I wasn't talking about labels. What I was attempting to express is actually quite simple. Spirituality is an integral part of my life. And yet it takes courage to be honest about that, these days. In some ways, if I look back honestly, it's always been important, or at least my curiosity about it. But I'm not looking back right now. I'm talking about Now. In this moment Now, it's important. It has made every bit of difference in my day to day life and gives me astonishing peace. Am I always at peace? Of course not. But when I compare the peace of my life now to the more worrisome self I used to be (yes, I still do worry sometimes), it makes a huge difference.
And it's not only that. We need to be more open about Spirituality. I used to be able to do it in the discussion forums - I could write reams and reams and reams of Spiritual material in those days - under a pseudonym. And I suppose I had my radio show (which, oddly, I almost forgot about), but it kind of got afield of what I had intended originally. It was thought to be one of the best independent spiritual podcasts around, and it's not over yet. But I found I tended to "agree" too much when I would have preferred a lively discussion. Not always, but too often. It was never intended to be an infomercial, yet sometimes it felt that way.
Spiritual courage expresses itself openly. Perhaps I diminish it by suggesting it is necessarily dogmatic, that there would be anything to "agree" about at all, if we are talking about an experience of peace. It's not just an experience of peace. It's an experience of feeling very Loved. Divine Love is like that. Omnipresent Love is like that. People often feel awkward talking about such things. Heck, I used to call in on national radio and openly express these things. Do I really feel I'm not courageous?
But I'm talking about this moment. This moment. Now. You see, because people don't understand Spirituality, especially lately. There is this tendency to suggest it is damaging, or label it as "contrary to science" (which it's not, not real science) or whatever. It's taking more and more courage these days to speak up and say, boldly, that Spirituality is not a "threatening" concept. It is absolutely the opposite. It is more than "mindfulness", though that is how I gingerly stepped into the concept with my neighbor. I wasn't attempting to convince her or even describe it - I was just stating a fact. I'm not even sure the term "mindfulness" applies to me. I do know "mindfulness" experts who could give you many steps. That wouldn't be me.
It's a way of life.
It's a way of BEING.
And I feel that it's IMPORTANT.
And you see, there's the courage part, as now I am appearing to say: Not just for me. (Of course not, but in this particular case, I'm talking about my own experience - many people have this experience, so let's be clear, I'm not saying they don't.)

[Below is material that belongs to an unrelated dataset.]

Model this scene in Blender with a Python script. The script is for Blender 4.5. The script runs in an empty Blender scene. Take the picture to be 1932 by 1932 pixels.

We NEED more of it. Not less. And that is my concern. Like it's somehow not "logical" to pursue (and I feel it's actually the opposite), or that it is even harmful (nothing could be farther from the truth). I see it being boxed up and labeled and diminished and disparaged these days, by so-called "skeptics". And it isn't quite what people tend to think, not at the center of it. Oh yes, it can be many, many things, and perhaps I'll get into some of them at some point, but I'm not talking about that.
The Center. What is it?
You FEEL it. It HELPS. We need MORE of this, not less. That's what I'm saying.
And I suppose by saying it, I'm being just a little bit more courageous. And I sense that is a very good thing. If you want to know the truth, it is entirely logical, what this is. So if you think that it isn't, that's a misunderstanding. Oh yes, it's mysterious as well, in fact, entirely miraculous. (Yet what is a "miracle"?) I feel there will come a time when more and more of us will realize that there is much, much more to this world than meets the eye. And when we look at it, we are even able to do so analytically. It is not unintelligent. It is not ignorant. It is not denial of reality. It is not any of these things. It can even be provable. If you want to know the truth, I will tell you what it is, whether you believe me, or not, because I've found my courage. What it is...It is REAL. To see it is to see. But a person generally must be willing to look.